Wenn Bach zum Tanz-Strom wird
LANDESTHEATER / RAINBERG / BACH 'N' DRUMS
09/05/11 Der Salzburger Ballettchef Peter Breuer hat Kolleginnen und Kollegen aus seiner Compagnie eingeladen, selbst zu choreographieren. Vorgabe: Mit Bach sollte die Sache zu tun haben. Und man hat versucht, Live-Musik und Konserve mutig zu kombinieren. Herausgekommen ist "Bach 'n' drums.
Von Reinhard Kriechbaum
"Geschwinde, ihr wirbelnden Winde" - das ist natürlich ein willkommener Anlass, Tänzer luftig und duftig herum zu wirbeln, in diesem Fall in einem von Breuer selbst in Szene gesetzten Pas de trois, in dem Herr Bach (Josef Vesely) selbst die Leitung übernimmt. Der Tänzer (der seine weiße Perücke manchmal aufsetzte, dann wieder einem Kunststoffkopf am Bühnenrand überstülpte) tat in dieser Episode so, als ob er den Kinderchor des Salzburger Landestheaters befehligte. Das war nämlich der Clou: Man hat nicht nur zwei ambitionierte Schlagzeuger Lev Loftus, Kirik Stoyanov von der Universität Mozarteum eingeladen, Live-Musik zu machen. Der Kinderchor hat die Einleitungs-Chorsätze zweier Bach-Kantaten gesungen hat. Eine ziemlich wagemutige Mischung aus CD-Einspielung und Live-Musik, aber einen Versuch war's wert und manchmal hat es sogar überzeugt: Warum nicht machtvoll dreinfahren mit dem Schlagzeug in Bachs d-Moll-Toccata? Und warum der Chaconne aus der d-Moll-Partita nicht ein wenig "Fleisch" geben mit zwei Marimbas?
So hat sich jedenfalls das Ohr ebenso wenig festgefahren, wie sich das Auge satt gesehen hat. Auch nach zweieinhalb Stunden nicht. Wir wissen ja, dass Peter Breuer viele Vorzüge hat, aber nicht jene des Wegzulassens oder Kürzens. Und so kommt es, dass man nach der Pause, nach der 25minütigen (!) Chaconne verzagt auf den Programmzettel schaute, weil da noch acht Musiknummern folgen sollten…
Aber ehrlich: Was hätte man guten Gewissens weglassen sollen?

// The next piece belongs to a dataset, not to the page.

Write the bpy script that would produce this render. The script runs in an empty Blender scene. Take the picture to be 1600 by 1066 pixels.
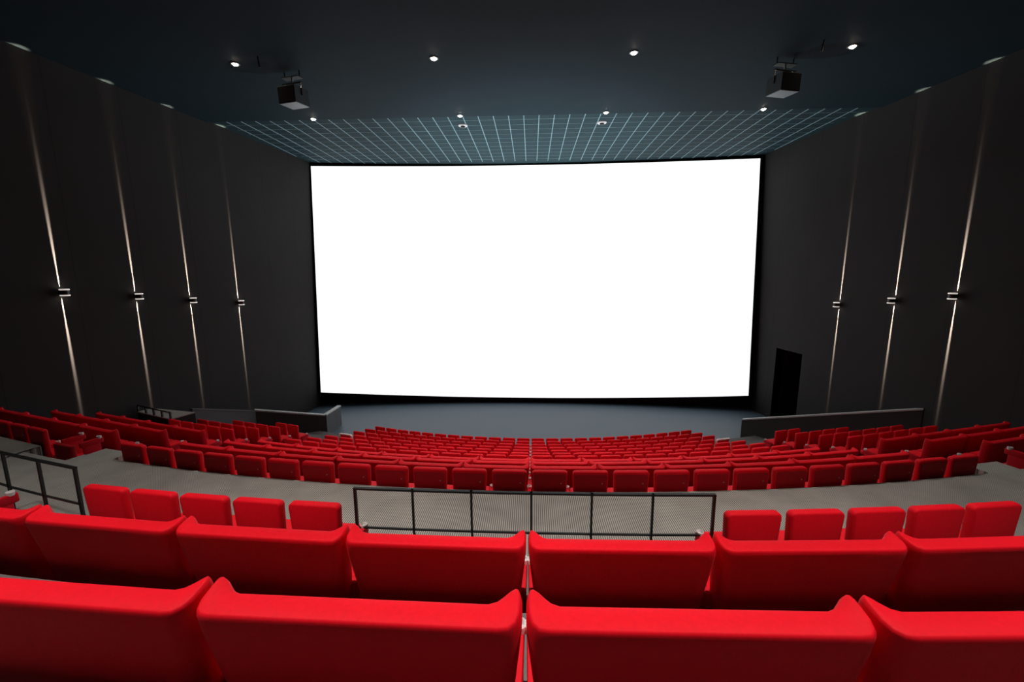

Da durften der Compagnie man mit der "Möwe Jonathan" (Regie: Cristina Uta) Flügel wachsen. Zu Arvo Pärts "Wenn Bach Bienen gezüchtet hätte" konnte das Ensembvle virtuos ausschwirren. Die Solotänzerin Maria Gruber hat sich eine kleine Geschichte über Maria Antoinette ausgedacht und Alexander Korobko unter dem Titel "mal sehen…" eine Annäherungs-Studie für drei Tänzer, lange Bänder und einen Klavierhocker. Josef Veselys "Fusion" war bei weitem nicht so trocken wie der Untertitel "Ein Einblick in die Genres Musik und Tanz, kulminierend in ihrer Einheit". "Bachiniando" von Junior Demitre war dennoch pfiffiger.
Peter Breuer hat die Beiträge seiner Schützlinge zusammengebunden zu einem Abend, der die Qualität der Landestheater-Compagnie ins rechte Licht gerückt hat. Erstaunlich auch, was konditionell geleistet wurde an dem Abend - und bei elf bevorstehenden Terminen können sich die sieben Paare austoben in Sachen Bach und Bewegung.